[start]
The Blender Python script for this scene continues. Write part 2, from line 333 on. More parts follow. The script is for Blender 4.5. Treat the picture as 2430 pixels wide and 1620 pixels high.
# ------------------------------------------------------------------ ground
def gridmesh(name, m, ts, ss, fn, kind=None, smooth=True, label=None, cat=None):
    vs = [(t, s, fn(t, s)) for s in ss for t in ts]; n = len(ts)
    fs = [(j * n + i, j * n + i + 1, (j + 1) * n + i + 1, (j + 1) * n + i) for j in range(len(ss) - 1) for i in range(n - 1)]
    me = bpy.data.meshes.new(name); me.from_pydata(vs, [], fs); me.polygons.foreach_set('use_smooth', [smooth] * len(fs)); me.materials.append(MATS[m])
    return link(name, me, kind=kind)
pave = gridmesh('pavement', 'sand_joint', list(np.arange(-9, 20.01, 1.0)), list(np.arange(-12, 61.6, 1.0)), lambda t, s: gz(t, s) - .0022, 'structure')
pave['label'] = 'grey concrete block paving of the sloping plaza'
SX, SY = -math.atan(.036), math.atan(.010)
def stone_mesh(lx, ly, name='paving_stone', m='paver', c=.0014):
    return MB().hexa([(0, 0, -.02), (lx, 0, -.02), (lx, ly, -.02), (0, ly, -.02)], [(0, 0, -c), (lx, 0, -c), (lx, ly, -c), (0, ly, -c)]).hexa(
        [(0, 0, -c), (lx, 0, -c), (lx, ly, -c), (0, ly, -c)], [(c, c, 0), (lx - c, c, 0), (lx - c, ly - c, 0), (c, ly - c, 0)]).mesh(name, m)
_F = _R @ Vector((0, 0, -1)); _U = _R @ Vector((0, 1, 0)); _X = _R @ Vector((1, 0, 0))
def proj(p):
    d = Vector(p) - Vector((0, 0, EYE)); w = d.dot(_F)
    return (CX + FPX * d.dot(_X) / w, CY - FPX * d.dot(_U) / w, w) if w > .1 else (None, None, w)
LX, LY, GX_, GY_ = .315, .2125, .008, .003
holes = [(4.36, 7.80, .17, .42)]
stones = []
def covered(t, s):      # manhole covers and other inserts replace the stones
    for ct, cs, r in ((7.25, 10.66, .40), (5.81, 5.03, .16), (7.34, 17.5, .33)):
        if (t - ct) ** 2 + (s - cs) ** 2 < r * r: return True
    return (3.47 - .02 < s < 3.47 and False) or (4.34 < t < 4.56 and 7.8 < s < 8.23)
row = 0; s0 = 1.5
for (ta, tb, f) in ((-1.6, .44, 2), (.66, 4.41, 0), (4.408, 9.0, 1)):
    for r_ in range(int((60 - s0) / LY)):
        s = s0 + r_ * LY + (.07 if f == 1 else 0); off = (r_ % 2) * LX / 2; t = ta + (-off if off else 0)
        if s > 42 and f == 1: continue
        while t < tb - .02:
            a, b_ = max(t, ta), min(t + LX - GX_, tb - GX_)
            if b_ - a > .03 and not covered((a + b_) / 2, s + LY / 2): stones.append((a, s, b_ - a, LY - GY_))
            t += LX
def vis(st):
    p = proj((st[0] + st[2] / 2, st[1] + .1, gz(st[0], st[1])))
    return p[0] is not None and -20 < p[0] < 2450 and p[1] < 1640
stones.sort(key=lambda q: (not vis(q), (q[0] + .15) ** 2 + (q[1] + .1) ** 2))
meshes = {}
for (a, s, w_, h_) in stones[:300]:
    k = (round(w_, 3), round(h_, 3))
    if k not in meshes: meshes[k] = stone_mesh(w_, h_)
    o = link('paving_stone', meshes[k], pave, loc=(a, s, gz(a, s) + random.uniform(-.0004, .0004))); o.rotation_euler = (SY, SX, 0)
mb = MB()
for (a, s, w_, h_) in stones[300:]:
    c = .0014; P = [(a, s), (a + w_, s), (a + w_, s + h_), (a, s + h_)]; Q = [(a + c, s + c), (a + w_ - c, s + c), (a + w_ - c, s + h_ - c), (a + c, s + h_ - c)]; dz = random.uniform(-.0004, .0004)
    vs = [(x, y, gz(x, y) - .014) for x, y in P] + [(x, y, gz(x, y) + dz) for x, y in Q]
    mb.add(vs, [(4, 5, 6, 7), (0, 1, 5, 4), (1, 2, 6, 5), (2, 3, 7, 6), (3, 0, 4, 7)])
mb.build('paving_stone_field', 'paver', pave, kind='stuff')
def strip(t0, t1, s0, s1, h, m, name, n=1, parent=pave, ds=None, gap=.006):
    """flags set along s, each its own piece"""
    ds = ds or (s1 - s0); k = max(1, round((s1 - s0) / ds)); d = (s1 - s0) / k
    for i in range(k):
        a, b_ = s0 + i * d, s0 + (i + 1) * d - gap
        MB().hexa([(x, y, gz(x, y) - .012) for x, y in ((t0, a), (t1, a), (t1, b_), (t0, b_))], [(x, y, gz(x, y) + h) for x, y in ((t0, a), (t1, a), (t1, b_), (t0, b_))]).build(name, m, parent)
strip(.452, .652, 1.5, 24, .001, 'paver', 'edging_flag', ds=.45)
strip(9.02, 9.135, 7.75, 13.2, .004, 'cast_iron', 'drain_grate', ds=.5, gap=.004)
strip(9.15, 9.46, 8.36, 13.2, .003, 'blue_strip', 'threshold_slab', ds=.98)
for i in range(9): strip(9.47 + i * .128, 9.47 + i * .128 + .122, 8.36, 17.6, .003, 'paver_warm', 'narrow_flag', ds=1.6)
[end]
- [Required work]: Extract all of the data above and output it character for character.

- [Answer]:
The Blender Python script for this scene continues. Write part 2, from line 333 on. More parts follow. The script is for Blender 4.5. Treat the picture as 2430 pixels wide and 1620 pixels high.
# ------------------------------------------------------------------ ground
def gridmesh(name, m, ts, ss, fn, kind=None, smooth=True, label=None, cat=None):
    vs = [(t, s, fn(t, s)) for s in ss for t in ts]; n = len(ts)
    fs = [(j * n + i, j * n + i + 1, (j + 1) * n + i + 1, (j + 1) * n + i) for j in range(len(ss) - 1) for i in range(n - 1)]
    me = bpy.data.meshes.new(name); me.from_pydata(vs, [], fs); me.polygons.foreach_set('use_smooth', [smooth] * len(fs)); me.materials.append(MATS[m])
    return link(name, me, kind=kind)
pave = gridmesh('pavement', 'sand_joint', list(np.arange(-9, 20.01, 1.0)), list(np.arange(-12, 61.6, 1.0)), lambda t, s: gz(t, s) - .0022, 'structure')
pave['label'] = 'grey concrete block paving of the sloping plaza'
SX, SY = -math.atan(.036), math.atan(.010)
def stone_mesh(lx, ly, name='paving_stone', m='paver', c=.0014):
    return MB().hexa([(0, 0, -.02), (lx, 0, -.02), (lx, ly, -.02), (0, ly, -.02)], [(0, 0, -c), (lx, 0, -c), (lx, ly, -c), (0, ly, -c)]).hexa(
        [(0, 0, -c), (lx, 0, -c), (lx, ly, -c), (0, ly, -c)], [(c, c, 0), (lx - c, c, 0), (lx - c, ly - c, 0), (c, ly - c, 0)]).mesh(name, m)
_F = _R @ Vector((0, 0, -1)); _U = _R @ Vector((0, 1, 0)); _X = _R @ Vector((1, 0, 0))
def proj(p):
    d = Vector(p) - Vector((0, 0, EYE)); w = d.dot(_F)
    return (CX + FPX * d.dot(_X) / w, CY - FPX * d.dot(_U) / w, w) if w > .1 else (None, None, w)
LX, LY, GX_, GY_ = .315, .2125, .008, .003
holes = [(4.36, 7.80, .17, .42)]
stones = []
def covered(t, s):      # manhole covers and other inserts replace the stones
    for ct, cs, r in ((7.25, 10.66, .40), (5.81, 5.03, .16), (7.34, 17.5, .33)):
        if (t - ct) ** 2 + (s - cs) ** 2 < r * r: return True
    return (3.47 - .02 < s < 3.47 and False) or (4.34 < t < 4.56 and 7.8 < s < 8.23)
row = 0; s0 = 1.5
for (ta, tb, f) in ((-1.6, .44, 2), (.66, 4.41, 0), (4.408, 9.0, 1)):
    for r_ in range(int((60 - s0) / LY)):
        s = s0 + r_ * LY + (.07 if f == 1 else 0); off = (r_ % 2) * LX / 2; t = ta + (-off if off else 0)
        if s > 42 and f == 1: continue
        while t < tb - .02:
            a, b_ = max(t, ta), min(t + LX - GX_, tb - GX_)
            if b_ - a > .03 and not covered((a + b_) / 2, s + LY / 2): stones.append((a, s, b_ - a, LY - GY_))
            t += LX
def vis(st):
    p = proj((st[0] + st[2] / 2, st[1] + .1, gz(st[0], st[1])))
    return p[0] is not None and -20 < p[0] < 2450 and p[1] < 1640
stones.sort(key=lambda q: (not vis(q), (q[0] + .15) ** 2 + (q[1] + .1) ** 2))
meshes = {}
for (a, s, w_, h_) in stones[:300]:
    k = (round(w_, 3), round(h_, 3))
    if k not in meshes: meshes[k] = stone_mesh(w_, h_)
    o = link('paving_stone', meshes[k], pave, loc=(a, s, gz(a, s) + random.uniform(-.0004, .0004))); o.rotation_euler = (SY, SX, 0)
mb = MB()
for (a, s, w_, h_) in stones[300:]:
    c = .0014; P = [(a, s), (a + w_, s), (a + w_, s + h_), (a, s + h_)]; Q = [(a + c, s + c), (a + w_ - c, s + c), (a + w_ - c, s + h_ - c), (a + c, s + h_ - c)]; dz = random.uniform(-.0004, .0004)
    vs = [(x, y, gz(x, y) - .014) for x, y in P] + [(x, y, gz(x, y) + dz) for x, y in Q]
    mb.add(vs, [(4, 5, 6, 7), (0, 1, 5, 4), (1, 2, 6, 5), (2, 3, 7, 6), (3, 0, 4, 7)])
mb.build('paving_stone_field', 'paver', pave, kind='stuff')
def strip(t0, t1, s0, s1, h, m, name, n=1, parent=pave, ds=None, gap=.006):
    """flags set along s, each its own piece"""
    ds = ds or (s1 - s0); k = max(1, round((s1 - s0) / ds)); d = (s1 - s0) / k
    for i in range(k):
        a, b_ = s0 + i * d, s0 + (i + 1) * d - gap
        MB().hexa([(x, y, gz(x, y) - .012) for x, y in ((t0, a), (t1, a), (t1, b_), (t0, b_))], [(x, y, gz(x, y) + h) for x, y in ((t0, a), (t1, a), (t1, b_), (t0, b_))]).build(name, m, parent)
strip(.452, .652, 1.5, 24, .001, 'paver', 'edging_flag', ds=.45)
strip(9.02, 9.135, 7.75, 13.2, .004, 'cast_iron', 'drain_grate', ds=.5, gap=.004)
strip(9.15, 9.46, 8.36, 13.2, .003, 'blue_strip', 'threshold_slab', ds=.98)
for i in range(9): strip(9.47 + i * .128, 9.47 + i * .128 + .122, 8.36, 17.6, .003, 'paver_warm', 'narrow_flag', ds=1.6)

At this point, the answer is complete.